Améliorer l’attractivité pour attirer les effectifs des forces de l’ordre

Au niveau sécuritaire, les rapporteurs souhaitent voir développer les initiatives des pouvoirs publics en matière de prévention de la délinquance comme le dispositif des groupes de médiation citoyenne (GMC). Ces structures, qui associent les services de l’État, le conseil départemental et six associations partenaires, s’appuient sur des « adultes relais », recrutés dans le cadre de contrats aidés, afin de ne pas laisser cette prévention à des groupes d’auto-défense qui se sont développés sur l’île du Pacifique.

Que ce soit dans l’éducation nationale, la gendarmerie ou la police, Mayotte souffre d’un manque d’attractivité pour attirer les fonctionnaires. La réduction de la durée des affectations de 4 ans à 2 ans renouvelable pourrait, selon la mission d’information, permettre une gestion plus dynamique des effectifs. L’augmentation du nombre de Mahorais parmi les effectifs doit aussi être encouragée, plaide les élus.

Renforcement des moyens de la justice

En matière judiciaire, un renforcement des moyens est jugé « indispensable ». Le traitement des dossiers à Mayotte nécessite une charge de travail accrue, en raison des contraintes spécifiques du territoire, qui impliquent notamment la nécessité d’un traducteur pour la conduite d’audiences, raison pour laquelle les rapporteurs soutiennent la création d’un troisième cabinet de juge des enfants et d’un quatrième cabinet de juge d’instruction au sein de la juridiction de Mamoudzou. Ils préconisent aussi de doubler les effectifs alloués au parquet, de créer une Cour d’appel de plein exercice et un centre de détention à Grande Terre. De même, l’autorité judiciaire de Mayotte ne dispose pas de moyens suffisants pour les aménagements de peine ce qui conduit à la surpopulation carcérale. Les élus plaident donc pour la création d'un centre de semi-liberté et d'’un centre éducatif fermé.

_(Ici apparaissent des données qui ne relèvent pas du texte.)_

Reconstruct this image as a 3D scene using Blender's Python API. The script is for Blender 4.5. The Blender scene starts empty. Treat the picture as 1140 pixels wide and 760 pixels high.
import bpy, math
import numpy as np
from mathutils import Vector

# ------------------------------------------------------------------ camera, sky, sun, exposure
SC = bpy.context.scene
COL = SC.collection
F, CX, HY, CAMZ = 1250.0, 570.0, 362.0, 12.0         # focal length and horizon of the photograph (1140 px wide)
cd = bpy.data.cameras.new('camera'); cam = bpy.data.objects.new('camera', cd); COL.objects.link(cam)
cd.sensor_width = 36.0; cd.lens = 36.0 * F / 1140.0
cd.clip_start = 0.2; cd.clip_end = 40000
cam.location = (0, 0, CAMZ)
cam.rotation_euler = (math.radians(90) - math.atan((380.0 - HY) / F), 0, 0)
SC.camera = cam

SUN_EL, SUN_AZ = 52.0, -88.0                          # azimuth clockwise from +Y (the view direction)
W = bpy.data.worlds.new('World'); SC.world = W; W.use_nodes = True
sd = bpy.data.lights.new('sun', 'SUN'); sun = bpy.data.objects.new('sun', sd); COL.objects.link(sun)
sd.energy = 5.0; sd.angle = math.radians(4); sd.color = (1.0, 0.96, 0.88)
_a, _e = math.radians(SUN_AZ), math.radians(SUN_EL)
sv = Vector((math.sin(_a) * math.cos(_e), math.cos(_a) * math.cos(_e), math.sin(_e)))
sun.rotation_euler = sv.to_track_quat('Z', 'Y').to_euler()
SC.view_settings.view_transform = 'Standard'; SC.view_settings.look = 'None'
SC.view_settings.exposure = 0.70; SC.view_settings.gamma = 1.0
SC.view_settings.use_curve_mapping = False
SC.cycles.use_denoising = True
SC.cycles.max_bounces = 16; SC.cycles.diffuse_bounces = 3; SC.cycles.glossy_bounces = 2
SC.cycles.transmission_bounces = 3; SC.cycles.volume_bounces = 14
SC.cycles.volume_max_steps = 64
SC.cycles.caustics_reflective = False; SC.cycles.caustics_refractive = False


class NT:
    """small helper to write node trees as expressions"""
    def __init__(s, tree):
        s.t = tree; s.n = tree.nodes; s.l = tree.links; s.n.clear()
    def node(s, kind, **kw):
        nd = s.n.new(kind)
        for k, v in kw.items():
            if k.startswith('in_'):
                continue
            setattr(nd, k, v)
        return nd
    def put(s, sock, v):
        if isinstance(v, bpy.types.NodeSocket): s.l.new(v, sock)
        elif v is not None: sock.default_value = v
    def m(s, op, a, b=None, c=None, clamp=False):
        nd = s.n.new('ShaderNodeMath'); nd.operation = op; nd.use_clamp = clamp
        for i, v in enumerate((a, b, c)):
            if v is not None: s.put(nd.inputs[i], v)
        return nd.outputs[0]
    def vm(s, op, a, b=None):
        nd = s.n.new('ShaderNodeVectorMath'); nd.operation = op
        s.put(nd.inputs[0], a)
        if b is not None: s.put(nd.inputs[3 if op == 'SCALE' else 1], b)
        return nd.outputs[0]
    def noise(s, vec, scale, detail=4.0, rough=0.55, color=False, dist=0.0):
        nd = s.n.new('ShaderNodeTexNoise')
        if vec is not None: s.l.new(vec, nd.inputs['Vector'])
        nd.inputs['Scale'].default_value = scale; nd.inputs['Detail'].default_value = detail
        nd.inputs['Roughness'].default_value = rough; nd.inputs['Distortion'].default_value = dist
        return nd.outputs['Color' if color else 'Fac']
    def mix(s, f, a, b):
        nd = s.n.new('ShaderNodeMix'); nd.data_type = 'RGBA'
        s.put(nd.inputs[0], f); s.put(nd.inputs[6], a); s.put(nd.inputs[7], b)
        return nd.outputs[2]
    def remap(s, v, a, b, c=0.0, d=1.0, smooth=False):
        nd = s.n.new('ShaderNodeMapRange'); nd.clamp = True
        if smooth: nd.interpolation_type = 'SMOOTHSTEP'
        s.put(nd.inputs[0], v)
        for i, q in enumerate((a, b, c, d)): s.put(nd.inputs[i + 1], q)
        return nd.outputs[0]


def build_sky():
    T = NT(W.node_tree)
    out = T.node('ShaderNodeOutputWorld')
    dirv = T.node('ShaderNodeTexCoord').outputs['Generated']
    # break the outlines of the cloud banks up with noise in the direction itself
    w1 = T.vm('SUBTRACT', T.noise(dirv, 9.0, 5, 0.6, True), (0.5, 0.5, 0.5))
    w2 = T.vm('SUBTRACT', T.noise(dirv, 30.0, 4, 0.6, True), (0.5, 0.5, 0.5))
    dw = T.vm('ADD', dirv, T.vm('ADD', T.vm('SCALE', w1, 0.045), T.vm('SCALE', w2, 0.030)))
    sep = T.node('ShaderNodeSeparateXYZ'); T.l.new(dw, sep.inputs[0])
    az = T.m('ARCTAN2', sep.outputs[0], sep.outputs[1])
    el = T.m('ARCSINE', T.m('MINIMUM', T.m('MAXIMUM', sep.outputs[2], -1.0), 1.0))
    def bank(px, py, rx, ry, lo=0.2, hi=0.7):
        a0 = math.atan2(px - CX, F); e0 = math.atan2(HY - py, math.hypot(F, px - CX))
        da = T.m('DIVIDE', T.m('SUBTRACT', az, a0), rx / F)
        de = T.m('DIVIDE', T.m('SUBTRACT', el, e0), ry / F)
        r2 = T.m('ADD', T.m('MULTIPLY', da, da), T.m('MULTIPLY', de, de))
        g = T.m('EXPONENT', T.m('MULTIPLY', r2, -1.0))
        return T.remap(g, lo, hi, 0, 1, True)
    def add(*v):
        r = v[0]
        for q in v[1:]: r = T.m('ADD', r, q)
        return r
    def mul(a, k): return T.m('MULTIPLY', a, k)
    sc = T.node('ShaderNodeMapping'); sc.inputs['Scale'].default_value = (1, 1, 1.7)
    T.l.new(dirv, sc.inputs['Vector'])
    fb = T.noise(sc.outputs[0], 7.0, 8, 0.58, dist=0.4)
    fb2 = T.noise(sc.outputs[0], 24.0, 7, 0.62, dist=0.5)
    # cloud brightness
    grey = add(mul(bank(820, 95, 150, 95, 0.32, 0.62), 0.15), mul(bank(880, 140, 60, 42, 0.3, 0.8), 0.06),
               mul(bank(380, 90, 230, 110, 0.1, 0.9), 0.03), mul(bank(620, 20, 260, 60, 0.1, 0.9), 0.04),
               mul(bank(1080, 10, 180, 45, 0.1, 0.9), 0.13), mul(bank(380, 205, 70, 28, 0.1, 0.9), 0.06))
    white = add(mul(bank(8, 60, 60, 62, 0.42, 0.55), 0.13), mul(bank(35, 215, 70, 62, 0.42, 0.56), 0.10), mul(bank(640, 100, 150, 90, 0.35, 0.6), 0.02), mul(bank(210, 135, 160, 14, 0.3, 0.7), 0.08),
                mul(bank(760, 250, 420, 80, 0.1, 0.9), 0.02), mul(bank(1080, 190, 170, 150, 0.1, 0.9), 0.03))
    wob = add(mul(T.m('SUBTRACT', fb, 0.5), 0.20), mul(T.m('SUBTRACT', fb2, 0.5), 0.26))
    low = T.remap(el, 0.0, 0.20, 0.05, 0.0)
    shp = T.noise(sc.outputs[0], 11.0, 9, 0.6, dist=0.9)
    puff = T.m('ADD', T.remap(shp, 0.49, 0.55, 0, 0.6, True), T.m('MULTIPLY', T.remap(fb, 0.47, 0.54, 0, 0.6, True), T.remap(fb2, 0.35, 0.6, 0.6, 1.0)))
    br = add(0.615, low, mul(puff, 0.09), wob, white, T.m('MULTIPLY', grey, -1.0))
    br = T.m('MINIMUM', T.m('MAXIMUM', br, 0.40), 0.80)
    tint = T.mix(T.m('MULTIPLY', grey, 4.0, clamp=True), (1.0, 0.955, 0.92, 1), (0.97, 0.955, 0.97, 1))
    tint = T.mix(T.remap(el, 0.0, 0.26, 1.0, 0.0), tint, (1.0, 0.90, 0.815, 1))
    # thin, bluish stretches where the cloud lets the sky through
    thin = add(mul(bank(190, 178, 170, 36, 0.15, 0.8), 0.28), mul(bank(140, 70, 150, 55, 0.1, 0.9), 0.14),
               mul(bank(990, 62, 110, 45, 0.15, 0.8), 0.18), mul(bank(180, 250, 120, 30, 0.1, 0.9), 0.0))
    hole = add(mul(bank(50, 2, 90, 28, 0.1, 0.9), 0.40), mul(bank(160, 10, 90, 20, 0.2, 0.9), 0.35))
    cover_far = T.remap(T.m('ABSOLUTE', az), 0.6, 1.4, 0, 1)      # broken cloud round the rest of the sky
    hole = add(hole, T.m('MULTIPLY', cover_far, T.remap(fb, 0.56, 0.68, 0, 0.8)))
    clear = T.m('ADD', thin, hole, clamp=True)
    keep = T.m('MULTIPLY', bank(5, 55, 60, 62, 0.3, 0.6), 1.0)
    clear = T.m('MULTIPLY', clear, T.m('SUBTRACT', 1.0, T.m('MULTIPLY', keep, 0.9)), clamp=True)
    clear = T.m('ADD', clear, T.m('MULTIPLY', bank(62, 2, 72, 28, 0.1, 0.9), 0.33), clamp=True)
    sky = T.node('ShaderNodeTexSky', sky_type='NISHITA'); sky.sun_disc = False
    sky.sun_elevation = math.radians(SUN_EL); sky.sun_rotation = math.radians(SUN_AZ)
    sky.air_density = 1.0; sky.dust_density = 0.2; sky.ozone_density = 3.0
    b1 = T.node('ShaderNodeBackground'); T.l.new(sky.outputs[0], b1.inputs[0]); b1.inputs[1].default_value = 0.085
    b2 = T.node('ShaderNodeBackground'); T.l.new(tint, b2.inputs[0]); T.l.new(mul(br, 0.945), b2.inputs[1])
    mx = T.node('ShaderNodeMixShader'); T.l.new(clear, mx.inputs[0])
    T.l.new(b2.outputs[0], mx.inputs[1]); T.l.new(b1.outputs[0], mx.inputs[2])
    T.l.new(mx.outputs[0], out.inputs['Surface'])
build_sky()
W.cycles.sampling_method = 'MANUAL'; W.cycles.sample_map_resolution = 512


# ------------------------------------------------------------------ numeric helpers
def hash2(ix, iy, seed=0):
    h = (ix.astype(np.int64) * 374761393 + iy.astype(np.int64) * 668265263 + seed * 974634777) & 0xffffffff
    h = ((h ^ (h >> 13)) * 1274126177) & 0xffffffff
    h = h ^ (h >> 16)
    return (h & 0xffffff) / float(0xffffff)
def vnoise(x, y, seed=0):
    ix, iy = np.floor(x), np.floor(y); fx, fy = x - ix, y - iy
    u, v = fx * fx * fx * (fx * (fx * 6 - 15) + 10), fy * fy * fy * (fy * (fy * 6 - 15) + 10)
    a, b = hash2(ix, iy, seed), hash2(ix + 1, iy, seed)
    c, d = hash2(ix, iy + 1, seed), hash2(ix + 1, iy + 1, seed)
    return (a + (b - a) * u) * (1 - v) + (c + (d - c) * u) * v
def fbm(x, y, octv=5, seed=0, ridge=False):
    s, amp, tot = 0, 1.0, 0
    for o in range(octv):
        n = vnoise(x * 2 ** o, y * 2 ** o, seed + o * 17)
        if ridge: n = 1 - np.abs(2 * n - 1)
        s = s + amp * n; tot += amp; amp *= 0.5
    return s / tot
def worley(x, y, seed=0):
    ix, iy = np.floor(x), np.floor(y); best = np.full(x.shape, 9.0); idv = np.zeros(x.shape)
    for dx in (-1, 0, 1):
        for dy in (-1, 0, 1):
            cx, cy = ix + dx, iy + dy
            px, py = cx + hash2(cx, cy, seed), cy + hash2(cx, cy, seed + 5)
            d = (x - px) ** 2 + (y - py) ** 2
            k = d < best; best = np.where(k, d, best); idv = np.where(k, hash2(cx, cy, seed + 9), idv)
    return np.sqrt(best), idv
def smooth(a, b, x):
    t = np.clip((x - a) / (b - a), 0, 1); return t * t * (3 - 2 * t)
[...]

Enfin, les élus ont relevé que faute de moyens suffisants et d’une politique adaptée, le conseil départemental ne parvient pas à produire une politique de l’aide sociale à l’enfance efficace sur le suivi des mineurs non accompagnés « plus susceptibles de tomber dans la délinquance ». Le Conseil départemental a récemment recruté des équipes de travailleurs sociaux et a professionnalisé des assistants familiaux. « Ces efforts, pour l’heure insuffisants à assurer une prise en charge satisfaisante des publics concernés, doivent être encouragés » souligne le rapport.